The relationship between the C/N ratio and the δ¹⁵N may be used as a tool for verifying degradation and stabilization of the soil organic matter in disturbed systems, in comparison with the secondary forest, which has already been observed (Conen et al., 2008). In the present study, the soil δ¹⁵N increased along with the decrease in the soil C/N ratio soil. Craine et al. (2015), studying 6,000 soil samples from 910 sites, had also noted the increase in soil δ¹⁵N associated with a decrease in the soil C/N ratio, and as a consequence of greater stabilization of the soil organic matter. Soils with high clay content, as it is the case of the secondary forest, also have high soil δ¹⁵N. The clay and silt fractions are frequently associated with this soil organic matter, thus hampering the decomposition process (Liao, Boutton & Jastrow, 2006).

The organic matter with a longer incorporation time into the soil should be a better indicator of the isotopic signature of the decomposer than of the initial input from the fall of branches and plant leaves (Craine et al., 2015). For this reason, the soil organic matter fractions generally show higher δ¹⁵N values in humidified soils (Liao, Boutton & Jastrow, 2006; Marin-Spiotta et al., 2009). Liao, Boutton & Jastrow (2006) quantified C and N stable isotopes in the soil, as well as their granulometry, in sites where tree species and bushes (C₃ plants) were replaced by pastures (C₄ plants). According to these authors, the soils with higher silt and clay fractions were those with higher δ¹⁵N values, thus suggesting organic matter stabilization (Marin-Spiotta et al., 2009).

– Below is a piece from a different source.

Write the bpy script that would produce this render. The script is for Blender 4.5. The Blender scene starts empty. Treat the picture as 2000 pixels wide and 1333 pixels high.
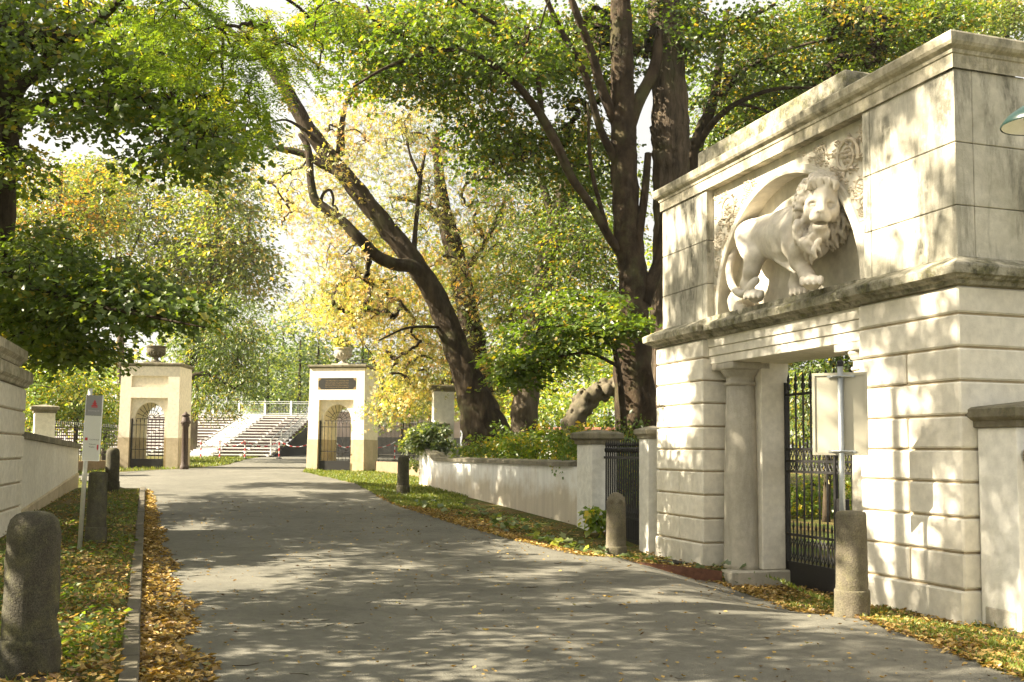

The data presented herein indicate the alteration of C and N dynamics in the ecosystem considering land use (presence and subsequent removal of the exotic eucalyptus species from the Atlantic forest fragment). It is important to emphasize the need for caution in the interpretation of these data since there are limitations around this type of experimental design. In studies that make use of real situations in the field, true replicates (sites) are difficult to work. In addition, this study addressed isotopic and soil granulometry analysis. More robust information can be obtained when other indicators and characteristics of vegetation and soil are also analyzed, including functionality attributes, photosynthetic performance, details of soil organic matter composition, among others. However, it is of utmost importance to understand how this exotic species affects the functioning of the ecosystem since eucalyptus has been planted all over the world for commercial or forest restoration purposes, either as monoculture or in symbiotic consortia with native tropical forests (Guariguata, Rheingans & Montagnini, 1995; Parrotta, Turnbull & Jones, 1997; Feyera, Beck & Lüttge, 2002; Baptista & Rudel, 2006). The substitution of native forest cover by the exotic eucalyptus species has been widely used in order to give financial returns to the landowners (Baptista & Rudel, 2006). In some cases, the economic and environmental purposes are enhanced simultaneously, being the eucalyptus used for its rapid growth in deforested areas (Feyera, Beck & Lüttge, 2002), facilitating later forest restoration, as seen in plantations of this exotic species in Central America and the Caribbean (Guariguata, Rheingans & Montagnini, 1995; Parrotta, Turnbull & Jones, 1997). The fact that tropical forests are being the focus of recovery efforts after disturbances and degradation is mainly due to the urgent need to mitigate the consequences of climate change. In this sense, the data presented here are important to improve the understanding of the beneficial effect of the eucalyptus removal in the ecosystem.